The logic behind both is the same: If the company’s current ratio is higher than its historical average, it is deemed expensive. If it’s lower than its average, it’s deemed to be  selling at a discount.

Take Coca-Cola, for example. Its current P/E ratio is 28. This is 5 points higher than its P/E for the last 5 years (23) and 8 points higher than similar companies such as PepsiCo and Mondelez International (20).

A great time to buy Coke was (I’m not bragging) when I bought it, in 2015. Back then, it had a P/E ratio of only 20, which was, as you can see, relatively cheap.

Dan Ferris, editor of Extreme Value and a colleague of mine, did a study of Coke’s fluctuating values about a dozen years ago. I don’t remember the details, but I remember his conclusion: Even with a world-dominating brand like Coke, it does make a difference when you buy it. You should look to buy at or below its long-term value, whatever valuation method you use.

I rely primarily on the P/E ratio to value the “priciness” of a stock because of its simplicity and relative reliability. But I always ask Dominick, my broker, to take a deeper dive into evaluations when he thinks it’s merited.

Like using the GRM method for valuing rental real estate, using the P/E ratio for stocks can make it difficult or even impossible to buy more stock in good companies for years and years.

When the market is generally overpriced, P/E ratios are generally overpriced.
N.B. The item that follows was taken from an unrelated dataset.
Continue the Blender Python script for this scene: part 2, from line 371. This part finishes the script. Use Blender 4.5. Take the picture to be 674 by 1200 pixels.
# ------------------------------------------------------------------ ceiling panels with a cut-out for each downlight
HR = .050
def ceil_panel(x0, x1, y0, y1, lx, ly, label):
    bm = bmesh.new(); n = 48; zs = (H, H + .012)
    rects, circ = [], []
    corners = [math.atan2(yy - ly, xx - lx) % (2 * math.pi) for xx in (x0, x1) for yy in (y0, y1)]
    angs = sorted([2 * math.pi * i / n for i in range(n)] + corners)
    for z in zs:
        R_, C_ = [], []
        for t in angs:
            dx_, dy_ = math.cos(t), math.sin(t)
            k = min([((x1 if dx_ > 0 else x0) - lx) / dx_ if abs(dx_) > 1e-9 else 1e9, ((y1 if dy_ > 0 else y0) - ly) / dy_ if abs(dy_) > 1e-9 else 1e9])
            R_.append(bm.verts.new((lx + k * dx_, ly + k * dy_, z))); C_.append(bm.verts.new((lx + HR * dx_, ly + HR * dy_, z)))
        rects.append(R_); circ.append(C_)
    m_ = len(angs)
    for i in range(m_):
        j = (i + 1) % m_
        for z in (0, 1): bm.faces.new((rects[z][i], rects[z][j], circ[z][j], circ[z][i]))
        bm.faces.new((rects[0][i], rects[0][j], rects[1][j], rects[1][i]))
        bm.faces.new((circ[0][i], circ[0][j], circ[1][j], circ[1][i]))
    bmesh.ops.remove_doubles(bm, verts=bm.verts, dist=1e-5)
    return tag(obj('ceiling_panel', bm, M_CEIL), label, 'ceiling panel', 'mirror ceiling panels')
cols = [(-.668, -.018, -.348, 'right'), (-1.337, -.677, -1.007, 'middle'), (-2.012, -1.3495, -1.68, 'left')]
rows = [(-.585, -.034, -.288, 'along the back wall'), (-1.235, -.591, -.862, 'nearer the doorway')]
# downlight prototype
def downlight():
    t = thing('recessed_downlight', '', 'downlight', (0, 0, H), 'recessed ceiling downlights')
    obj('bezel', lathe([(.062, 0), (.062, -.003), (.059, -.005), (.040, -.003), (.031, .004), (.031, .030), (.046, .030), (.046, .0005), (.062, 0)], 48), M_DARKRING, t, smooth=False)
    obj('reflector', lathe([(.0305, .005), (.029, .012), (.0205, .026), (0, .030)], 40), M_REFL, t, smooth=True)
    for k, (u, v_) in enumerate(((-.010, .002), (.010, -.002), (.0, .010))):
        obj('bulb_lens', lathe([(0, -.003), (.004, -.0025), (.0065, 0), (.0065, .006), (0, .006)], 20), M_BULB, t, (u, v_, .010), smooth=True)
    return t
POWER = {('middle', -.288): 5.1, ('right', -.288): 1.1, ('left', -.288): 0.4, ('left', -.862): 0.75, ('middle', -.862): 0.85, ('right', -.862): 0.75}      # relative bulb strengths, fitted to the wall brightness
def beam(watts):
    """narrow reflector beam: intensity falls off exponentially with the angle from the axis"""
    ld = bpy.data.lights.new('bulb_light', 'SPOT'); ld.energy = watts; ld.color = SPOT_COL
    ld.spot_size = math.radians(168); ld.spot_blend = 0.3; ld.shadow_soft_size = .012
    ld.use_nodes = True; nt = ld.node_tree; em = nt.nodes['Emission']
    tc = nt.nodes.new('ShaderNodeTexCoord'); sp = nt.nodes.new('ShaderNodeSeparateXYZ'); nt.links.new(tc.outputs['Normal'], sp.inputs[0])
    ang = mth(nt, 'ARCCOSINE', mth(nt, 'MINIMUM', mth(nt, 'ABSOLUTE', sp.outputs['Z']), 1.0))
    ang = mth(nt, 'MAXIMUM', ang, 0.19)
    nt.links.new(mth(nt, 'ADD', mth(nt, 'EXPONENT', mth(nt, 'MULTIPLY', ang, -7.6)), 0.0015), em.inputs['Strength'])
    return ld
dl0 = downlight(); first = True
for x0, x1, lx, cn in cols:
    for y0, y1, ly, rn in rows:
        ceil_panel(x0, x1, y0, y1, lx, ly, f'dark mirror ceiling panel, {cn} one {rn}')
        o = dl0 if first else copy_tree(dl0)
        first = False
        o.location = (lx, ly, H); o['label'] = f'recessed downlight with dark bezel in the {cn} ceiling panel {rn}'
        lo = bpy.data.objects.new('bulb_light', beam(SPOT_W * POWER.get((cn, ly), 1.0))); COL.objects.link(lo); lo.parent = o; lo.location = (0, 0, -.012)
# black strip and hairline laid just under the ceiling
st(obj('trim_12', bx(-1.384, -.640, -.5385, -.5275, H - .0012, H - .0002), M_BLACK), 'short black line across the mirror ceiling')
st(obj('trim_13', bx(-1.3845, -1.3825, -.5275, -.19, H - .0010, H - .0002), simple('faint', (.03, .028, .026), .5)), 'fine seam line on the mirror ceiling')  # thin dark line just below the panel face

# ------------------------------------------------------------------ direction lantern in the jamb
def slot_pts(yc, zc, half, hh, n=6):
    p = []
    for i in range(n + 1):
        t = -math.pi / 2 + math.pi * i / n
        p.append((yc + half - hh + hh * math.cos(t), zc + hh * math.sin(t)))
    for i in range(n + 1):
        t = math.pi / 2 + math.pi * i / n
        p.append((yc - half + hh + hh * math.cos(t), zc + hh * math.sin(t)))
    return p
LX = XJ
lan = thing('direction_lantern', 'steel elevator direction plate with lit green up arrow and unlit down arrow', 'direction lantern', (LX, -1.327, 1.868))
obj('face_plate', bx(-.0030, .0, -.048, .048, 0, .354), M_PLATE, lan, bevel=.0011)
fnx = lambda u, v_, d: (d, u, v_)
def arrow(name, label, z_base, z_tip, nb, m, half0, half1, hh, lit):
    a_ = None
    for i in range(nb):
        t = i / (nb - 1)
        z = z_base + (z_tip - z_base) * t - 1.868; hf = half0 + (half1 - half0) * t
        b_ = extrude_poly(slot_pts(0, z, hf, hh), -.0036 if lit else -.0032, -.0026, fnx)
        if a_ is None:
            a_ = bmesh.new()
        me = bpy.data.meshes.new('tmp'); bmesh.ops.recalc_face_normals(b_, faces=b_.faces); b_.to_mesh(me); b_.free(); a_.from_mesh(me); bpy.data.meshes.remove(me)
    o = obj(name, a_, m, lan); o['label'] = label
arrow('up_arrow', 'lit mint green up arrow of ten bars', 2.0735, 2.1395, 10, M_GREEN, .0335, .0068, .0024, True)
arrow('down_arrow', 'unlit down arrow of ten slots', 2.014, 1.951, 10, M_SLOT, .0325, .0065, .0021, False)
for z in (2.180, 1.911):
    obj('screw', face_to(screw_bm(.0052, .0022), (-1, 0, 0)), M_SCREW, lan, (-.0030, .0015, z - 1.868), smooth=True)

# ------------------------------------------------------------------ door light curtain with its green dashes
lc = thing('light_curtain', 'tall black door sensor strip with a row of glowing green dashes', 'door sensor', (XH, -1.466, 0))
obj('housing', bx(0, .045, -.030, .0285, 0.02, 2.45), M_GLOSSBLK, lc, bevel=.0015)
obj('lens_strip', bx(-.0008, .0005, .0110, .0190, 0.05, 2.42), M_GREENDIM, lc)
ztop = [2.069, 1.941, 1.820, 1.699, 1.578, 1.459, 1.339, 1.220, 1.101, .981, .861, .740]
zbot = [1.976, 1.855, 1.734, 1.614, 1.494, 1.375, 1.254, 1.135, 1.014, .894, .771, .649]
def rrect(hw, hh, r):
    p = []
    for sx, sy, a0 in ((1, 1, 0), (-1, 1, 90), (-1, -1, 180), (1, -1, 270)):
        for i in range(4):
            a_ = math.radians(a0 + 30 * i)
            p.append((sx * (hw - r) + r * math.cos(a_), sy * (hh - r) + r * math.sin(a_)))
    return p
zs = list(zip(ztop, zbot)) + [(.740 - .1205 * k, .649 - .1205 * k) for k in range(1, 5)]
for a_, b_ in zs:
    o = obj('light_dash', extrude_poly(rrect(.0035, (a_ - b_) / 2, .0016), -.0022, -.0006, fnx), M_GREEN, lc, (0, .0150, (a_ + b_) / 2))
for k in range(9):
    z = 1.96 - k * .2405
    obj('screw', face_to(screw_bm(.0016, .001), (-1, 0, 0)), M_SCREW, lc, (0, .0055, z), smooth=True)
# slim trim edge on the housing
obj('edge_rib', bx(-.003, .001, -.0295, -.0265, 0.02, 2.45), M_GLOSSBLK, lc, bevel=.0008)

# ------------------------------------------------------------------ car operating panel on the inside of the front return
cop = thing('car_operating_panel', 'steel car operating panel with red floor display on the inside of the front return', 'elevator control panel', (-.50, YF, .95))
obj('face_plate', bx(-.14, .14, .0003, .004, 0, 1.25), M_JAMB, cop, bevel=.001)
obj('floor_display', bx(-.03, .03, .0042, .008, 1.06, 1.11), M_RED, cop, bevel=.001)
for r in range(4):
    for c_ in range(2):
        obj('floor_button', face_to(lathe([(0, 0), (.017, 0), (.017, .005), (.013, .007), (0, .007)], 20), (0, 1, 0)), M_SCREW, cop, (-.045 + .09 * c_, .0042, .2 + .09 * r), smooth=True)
And this is especially so when your portfolio consists of large, market dominating companies. There are times when you have to wait months or even years before the price of one of these great stocks comes into a safe buying range.

During these times, the cash portion of your stock account will get larger. You may be tempted to buy stock even if the P/E is high – especially if there are reasons to believe that the stock market or one of your stocks is going to move up.

When this happens, I sometimes ask Dominick if he can find any similarly large and dominating company that I don’t own and whose stock is NOT overvalued from a P/E perspective. If he can, we talk about whether it makes sense to expand the portfolio to include this extra stock.

There have been a few times when I’ve invested the cash in my stock account on some other type of investment – real estate, private equity, or private debt. But generally I’m comfortable sitting with cash since, because of how I diversify my portfolio, that cash is never more than 5% or 6% of my net investible wealth.

I’m not suggesting that this way of valuing stocks makes sense for everyone or even anyone reading this essay. I’m answering a good question by explaining what I do and have been doing for many years. So far, it’s been working well for me.